Report how many lines contain "only". Give the number and nothing else.

> [SUPPLIED DATA]:
◇ ◇ ◇

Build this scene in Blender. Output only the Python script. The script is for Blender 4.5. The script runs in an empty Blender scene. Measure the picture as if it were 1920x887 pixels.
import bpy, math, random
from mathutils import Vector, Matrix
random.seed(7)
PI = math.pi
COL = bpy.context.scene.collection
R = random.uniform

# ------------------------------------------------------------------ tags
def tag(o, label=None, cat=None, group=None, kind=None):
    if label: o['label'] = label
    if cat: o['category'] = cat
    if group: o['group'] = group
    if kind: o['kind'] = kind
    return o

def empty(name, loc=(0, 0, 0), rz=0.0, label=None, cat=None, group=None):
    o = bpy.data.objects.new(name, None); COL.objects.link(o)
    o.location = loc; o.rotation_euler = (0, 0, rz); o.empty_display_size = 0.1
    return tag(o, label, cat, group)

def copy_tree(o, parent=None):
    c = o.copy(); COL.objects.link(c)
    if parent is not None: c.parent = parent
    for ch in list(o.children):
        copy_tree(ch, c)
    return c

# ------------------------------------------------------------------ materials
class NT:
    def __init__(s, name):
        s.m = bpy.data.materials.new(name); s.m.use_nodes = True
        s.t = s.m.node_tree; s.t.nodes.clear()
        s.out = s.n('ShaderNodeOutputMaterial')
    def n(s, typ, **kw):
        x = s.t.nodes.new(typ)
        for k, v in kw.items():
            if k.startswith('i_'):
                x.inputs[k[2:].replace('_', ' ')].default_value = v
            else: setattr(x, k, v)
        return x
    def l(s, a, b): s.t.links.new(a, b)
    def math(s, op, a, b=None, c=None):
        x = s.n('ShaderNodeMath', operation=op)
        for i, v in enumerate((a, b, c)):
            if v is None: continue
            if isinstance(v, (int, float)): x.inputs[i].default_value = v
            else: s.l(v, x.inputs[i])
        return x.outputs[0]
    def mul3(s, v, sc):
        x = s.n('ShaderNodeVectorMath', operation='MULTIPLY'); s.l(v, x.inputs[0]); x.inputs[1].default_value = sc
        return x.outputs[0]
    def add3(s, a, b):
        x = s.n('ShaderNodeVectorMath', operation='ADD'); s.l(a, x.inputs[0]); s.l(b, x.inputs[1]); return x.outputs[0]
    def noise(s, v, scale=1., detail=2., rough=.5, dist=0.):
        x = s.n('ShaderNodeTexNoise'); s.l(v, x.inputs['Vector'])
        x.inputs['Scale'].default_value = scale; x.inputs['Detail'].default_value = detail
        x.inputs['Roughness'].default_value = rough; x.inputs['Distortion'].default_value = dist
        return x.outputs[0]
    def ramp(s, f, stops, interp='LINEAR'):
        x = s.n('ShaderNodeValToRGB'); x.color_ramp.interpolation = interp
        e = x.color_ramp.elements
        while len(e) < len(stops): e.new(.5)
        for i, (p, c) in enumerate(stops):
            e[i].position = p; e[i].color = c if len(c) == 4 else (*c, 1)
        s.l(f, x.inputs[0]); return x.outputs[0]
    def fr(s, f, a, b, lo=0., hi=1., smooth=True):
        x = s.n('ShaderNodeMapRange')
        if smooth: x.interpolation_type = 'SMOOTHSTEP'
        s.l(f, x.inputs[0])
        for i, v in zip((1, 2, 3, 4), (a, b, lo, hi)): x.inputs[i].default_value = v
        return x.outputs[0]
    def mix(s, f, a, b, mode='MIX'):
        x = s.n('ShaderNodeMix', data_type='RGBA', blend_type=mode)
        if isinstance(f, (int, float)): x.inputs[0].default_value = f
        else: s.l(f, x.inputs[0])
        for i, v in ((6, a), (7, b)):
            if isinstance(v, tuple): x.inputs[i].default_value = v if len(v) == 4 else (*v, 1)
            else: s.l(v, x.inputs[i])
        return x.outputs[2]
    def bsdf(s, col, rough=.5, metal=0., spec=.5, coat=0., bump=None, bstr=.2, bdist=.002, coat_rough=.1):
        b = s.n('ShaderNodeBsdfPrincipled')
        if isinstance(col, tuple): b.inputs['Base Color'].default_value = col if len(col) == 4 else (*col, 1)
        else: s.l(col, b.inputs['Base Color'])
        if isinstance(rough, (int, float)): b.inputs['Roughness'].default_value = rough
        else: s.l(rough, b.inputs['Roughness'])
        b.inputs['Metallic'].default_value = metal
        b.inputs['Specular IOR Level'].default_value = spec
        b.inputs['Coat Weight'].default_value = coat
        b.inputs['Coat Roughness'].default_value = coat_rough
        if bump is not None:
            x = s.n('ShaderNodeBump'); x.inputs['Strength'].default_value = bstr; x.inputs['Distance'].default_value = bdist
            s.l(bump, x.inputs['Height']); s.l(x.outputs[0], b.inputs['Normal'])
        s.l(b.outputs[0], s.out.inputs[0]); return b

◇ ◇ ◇

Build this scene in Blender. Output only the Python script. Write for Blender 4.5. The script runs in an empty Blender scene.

◇ ◇ ◇

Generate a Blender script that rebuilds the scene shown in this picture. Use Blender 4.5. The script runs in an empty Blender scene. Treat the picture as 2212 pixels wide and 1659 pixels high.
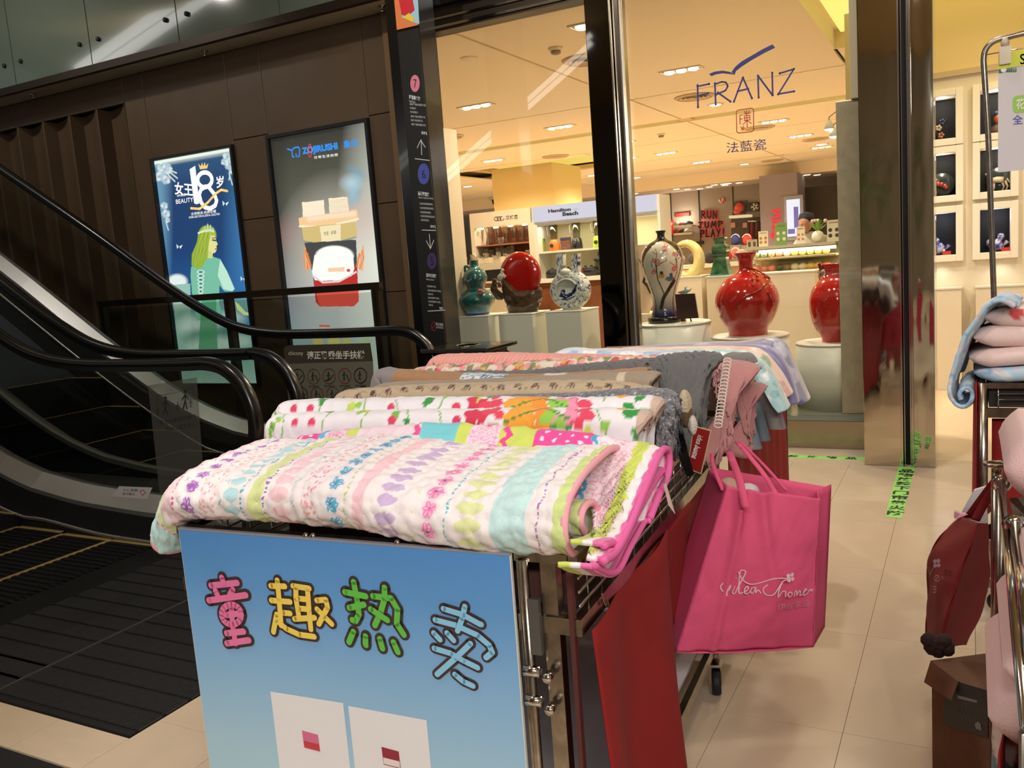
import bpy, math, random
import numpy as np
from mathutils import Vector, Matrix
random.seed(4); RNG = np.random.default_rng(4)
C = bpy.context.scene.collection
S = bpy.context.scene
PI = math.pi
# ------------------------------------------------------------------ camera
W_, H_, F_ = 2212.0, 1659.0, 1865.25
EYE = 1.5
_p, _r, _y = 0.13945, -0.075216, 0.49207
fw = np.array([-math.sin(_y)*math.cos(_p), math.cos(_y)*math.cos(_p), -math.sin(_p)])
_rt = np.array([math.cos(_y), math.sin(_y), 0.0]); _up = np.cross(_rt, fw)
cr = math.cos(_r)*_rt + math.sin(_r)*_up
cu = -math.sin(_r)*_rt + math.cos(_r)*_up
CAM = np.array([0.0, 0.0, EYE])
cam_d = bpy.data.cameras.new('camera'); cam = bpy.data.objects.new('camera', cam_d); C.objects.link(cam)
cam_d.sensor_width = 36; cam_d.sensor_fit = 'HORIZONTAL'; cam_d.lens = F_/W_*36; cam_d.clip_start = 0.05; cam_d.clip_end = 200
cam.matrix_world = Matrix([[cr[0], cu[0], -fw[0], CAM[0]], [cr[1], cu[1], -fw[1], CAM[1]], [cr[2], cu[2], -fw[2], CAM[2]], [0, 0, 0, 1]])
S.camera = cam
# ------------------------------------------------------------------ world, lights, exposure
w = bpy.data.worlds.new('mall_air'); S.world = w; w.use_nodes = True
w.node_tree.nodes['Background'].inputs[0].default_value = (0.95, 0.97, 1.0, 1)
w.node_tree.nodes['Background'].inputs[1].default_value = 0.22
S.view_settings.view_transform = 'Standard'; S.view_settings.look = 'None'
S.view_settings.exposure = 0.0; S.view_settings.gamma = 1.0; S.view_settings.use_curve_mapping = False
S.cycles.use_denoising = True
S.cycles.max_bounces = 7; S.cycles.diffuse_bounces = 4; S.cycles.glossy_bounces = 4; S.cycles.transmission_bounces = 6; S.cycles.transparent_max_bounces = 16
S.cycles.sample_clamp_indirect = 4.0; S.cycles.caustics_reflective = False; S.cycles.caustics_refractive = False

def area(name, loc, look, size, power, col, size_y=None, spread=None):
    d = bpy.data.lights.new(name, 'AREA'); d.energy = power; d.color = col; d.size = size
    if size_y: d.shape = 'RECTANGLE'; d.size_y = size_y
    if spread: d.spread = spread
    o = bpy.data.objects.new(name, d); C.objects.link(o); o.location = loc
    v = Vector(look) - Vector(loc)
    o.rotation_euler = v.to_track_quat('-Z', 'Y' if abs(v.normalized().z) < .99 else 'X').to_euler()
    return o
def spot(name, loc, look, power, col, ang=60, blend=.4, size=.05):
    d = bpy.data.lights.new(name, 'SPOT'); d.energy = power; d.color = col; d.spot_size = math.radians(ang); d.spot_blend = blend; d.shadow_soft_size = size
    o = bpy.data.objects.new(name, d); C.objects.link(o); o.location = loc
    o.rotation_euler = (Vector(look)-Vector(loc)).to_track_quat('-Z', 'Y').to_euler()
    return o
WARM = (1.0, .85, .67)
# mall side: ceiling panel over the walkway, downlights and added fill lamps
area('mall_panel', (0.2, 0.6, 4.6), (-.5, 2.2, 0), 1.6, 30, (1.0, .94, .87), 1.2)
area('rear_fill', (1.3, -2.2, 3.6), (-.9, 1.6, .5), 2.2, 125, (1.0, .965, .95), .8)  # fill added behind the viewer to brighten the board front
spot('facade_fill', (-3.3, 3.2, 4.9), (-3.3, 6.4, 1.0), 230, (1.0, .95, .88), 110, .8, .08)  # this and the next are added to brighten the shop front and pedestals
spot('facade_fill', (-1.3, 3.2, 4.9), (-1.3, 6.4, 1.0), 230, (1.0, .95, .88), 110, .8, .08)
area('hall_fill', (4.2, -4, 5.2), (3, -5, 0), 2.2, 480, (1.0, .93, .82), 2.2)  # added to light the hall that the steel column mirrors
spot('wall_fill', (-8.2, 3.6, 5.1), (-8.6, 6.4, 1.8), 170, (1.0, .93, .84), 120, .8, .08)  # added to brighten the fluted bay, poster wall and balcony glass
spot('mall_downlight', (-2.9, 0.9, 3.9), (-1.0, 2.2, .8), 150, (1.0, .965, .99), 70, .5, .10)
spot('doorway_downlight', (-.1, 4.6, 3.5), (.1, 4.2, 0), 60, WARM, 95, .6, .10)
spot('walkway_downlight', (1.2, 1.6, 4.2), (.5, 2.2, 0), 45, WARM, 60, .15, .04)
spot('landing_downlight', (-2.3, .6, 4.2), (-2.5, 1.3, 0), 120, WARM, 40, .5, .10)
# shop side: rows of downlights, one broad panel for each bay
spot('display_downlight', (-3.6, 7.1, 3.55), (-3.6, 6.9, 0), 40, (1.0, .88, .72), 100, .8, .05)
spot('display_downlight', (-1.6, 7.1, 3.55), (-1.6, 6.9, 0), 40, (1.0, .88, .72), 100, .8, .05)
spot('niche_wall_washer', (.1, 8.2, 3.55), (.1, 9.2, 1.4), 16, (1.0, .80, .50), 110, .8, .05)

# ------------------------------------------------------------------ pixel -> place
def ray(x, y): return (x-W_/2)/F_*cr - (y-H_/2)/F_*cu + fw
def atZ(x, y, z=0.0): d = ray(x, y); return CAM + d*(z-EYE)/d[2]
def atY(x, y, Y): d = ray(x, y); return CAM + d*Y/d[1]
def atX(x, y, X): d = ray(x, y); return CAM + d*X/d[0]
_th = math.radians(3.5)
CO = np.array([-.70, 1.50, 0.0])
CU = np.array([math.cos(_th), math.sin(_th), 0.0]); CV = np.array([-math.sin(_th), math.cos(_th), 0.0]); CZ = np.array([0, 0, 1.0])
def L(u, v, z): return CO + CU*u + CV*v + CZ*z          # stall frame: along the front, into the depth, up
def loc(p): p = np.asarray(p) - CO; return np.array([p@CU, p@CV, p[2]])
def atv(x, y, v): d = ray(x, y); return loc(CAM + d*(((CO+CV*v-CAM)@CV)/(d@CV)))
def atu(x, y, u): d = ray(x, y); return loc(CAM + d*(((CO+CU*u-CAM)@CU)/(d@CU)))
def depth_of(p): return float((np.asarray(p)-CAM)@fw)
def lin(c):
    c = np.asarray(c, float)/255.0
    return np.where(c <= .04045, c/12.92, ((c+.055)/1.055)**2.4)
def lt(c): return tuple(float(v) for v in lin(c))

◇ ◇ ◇

> [WRITTEN RESPONSE]:
2